··· Information supplied ···

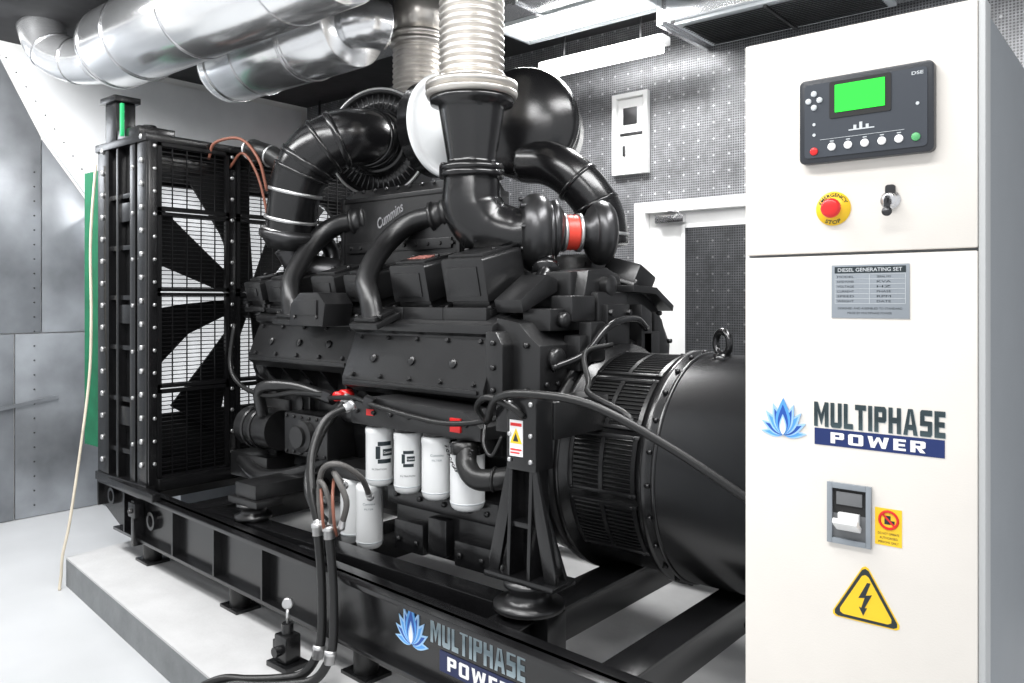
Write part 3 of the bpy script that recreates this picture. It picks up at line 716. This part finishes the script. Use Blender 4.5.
b.xf(Matrix.Translation((-2.20,3.60,1.62))@Euler((math.radians(-20),math.radians(14),0)).to_matrix().to_4x4()); b.done('end_cover',BLK,eng)
b=B(); b.prism([(2.80,1.44),(3.06,1.54),(3.06,1.60),(2.98,1.62),(2.78,1.50)],'X',-2.42,-2.26,.008); b.bx(-2.30,-2.14,2.84,3.1,1.36,1.46,.01).bx(-2.22,-2.10,2.95,3.14,1.40,1.52,.012).lathe((-2.14,2.92,1.41),(1,0,0),[(0,.035),(.03,.035),(.04,.02)],16); b.done('end_bracket',BLK,eng)
b=B(); b.lathe((-2.27,CY,.78),(1,0,0),[(0,.40),(.02,.50),(.14,.52),(.16,.54),(.19,.54)],48)
for i in range(24):
    a=i*math.pi/12; b.bolt((-2.09,CY+.52*math.cos(a),.78+.52*math.sin(a)),(1,0,0),.012,.015)
b.done('flywheel_housing',BLK,eng)
B().tube([(-2.10,2.80,1.20),(-2.03,2.95,1.26),(-2.0,3.1,1.38),(-2.02,3.36,1.41),(-2.05,3.52,1.36)],.018,12).done('coolant_pipe',BLK2,eng)
b=B(); b.bx(-4.35,-4.25,CY-.45,CY+.45,.5,1.5,.02); b.lathe((-4.36,CY,1.46),(-1,0,0),[(0,.17),(.06,.17),(.07,.14),(.12,.14),(.13,.17),(.45,.12)],32)
b.lathe((-4.36,CY,.75),(-1,0,0),[(0,.22),(.05,.22),(.06,.19),(.1,.19),(.11,.22),(.16,.22)],32).lathe((-4.36,2.98,1.1),(-1,0,0),[(0,.12),(.05,.12),(.06,.1),(.1,.1),(.11,.12),(.16,.12)],24)
b.done('front_gear_housing',BLK,eng)
b=B(); b.cyl((-4.45,2.80,.72),(-4.12,2.80,.72),.12).cyl((-4.5,2.80,.72),(-4.45,2.80,.72),.08).bx(-4.4,-4.1,2.84,2.95,.6,.9,.01)
b.tube([(-4.2,2.72,.82),(-4.15,2.68,.98),(-3.9,2.74,1.0),(-3.6,2.78,.95)],.035,12).tube([(-4.5,2.78,.5),(-4.2,2.72,.45),(-3.9,2.76,.5),(-3.7,2.85,.6)],.045,12)
b.bx(-3.95,-3.55,2.70,2.9,.62,.86,.015).bx(-4.6,-4.2,2.75,2.95,.40,.55,.01)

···

**Given problem**
Give all the lines above again, character for character, without pictures.

**Finished task**
Write part 3 of the bpy script that recreates this picture. It picks up at line 716. This part finishes the script. Use Blender 4.5.
b.xf(Matrix.Translation((-2.20,3.60,1.62))@Euler((math.radians(-20),math.radians(14),0)).to_matrix().to_4x4()); b.done('end_cover',BLK,eng)
b=B(); b.prism([(2.80,1.44),(3.06,1.54),(3.06,1.60),(2.98,1.62),(2.78,1.50)],'X',-2.42,-2.26,.008); b.bx(-2.30,-2.14,2.84,3.1,1.36,1.46,.01).bx(-2.22,-2.10,2.95,3.14,1.40,1.52,.012).lathe((-2.14,2.92,1.41),(1,0,0),[(0,.035),(.03,.035),(.04,.02)],16); b.done('end_bracket',BLK,eng)
b=B(); b.lathe((-2.27,CY,.78),(1,0,0),[(0,.40),(.02,.50),(.14,.52),(.16,.54),(.19,.54)],48)
for i in range(24):
    a=i*math.pi/12; b.bolt((-2.09,CY+.52*math.cos(a),.78+.52*math.sin(a)),(1,0,0),.012,.015)
b.done('flywheel_housing',BLK,eng)
B().tube([(-2.10,2.80,1.20),(-2.03,2.95,1.26),(-2.0,3.1,1.38),(-2.02,3.36,1.41),(-2.05,3.52,1.36)],.018,12).done('coolant_pipe',BLK2,eng)
b=B(); b.bx(-4.35,-4.25,CY-.45,CY+.45,.5,1.5,.02); b.lathe((-4.36,CY,1.46),(-1,0,0),[(0,.17),(.06,.17),(.07,.14),(.12,.14),(.13,.17),(.45,.12)],32)
b.lathe((-4.36,CY,.75),(-1,0,0),[(0,.22),(.05,.22),(.06,.19),(.1,.19),(.11,.22),(.16,.22)],32).lathe((-4.36,2.98,1.1),(-1,0,0),[(0,.12),(.05,.12),(.06,.1),(.1,.1),(.11,.12),(.16,.12)],24)
b.done('front_gear_housing',BLK,eng)
b=B(); b.cyl((-4.45,2.80,.72),(-4.12,2.80,.72),.12).cyl((-4.5,2.80,.72),(-4.45,2.80,.72),.08).bx(-4.4,-4.1,2.84,2.95,.6,.9,.01)
b.tube([(-4.2,2.72,.82),(-4.15,2.68,.98),(-3.9,2.74,1.0),(-3.6,2.78,.95)],.035,12).tube([(-4.5,2.78,.5),(-4.2,2.72,.45),(-3.9,2.76,.5),(-3.7,2.85,.6)],.045,12)
b.bx(-3.95,-3.55,2.70,2.9,.62,.86,.015).bx(-4.6,-4.2,2.75,2.95,.40,.55,.01)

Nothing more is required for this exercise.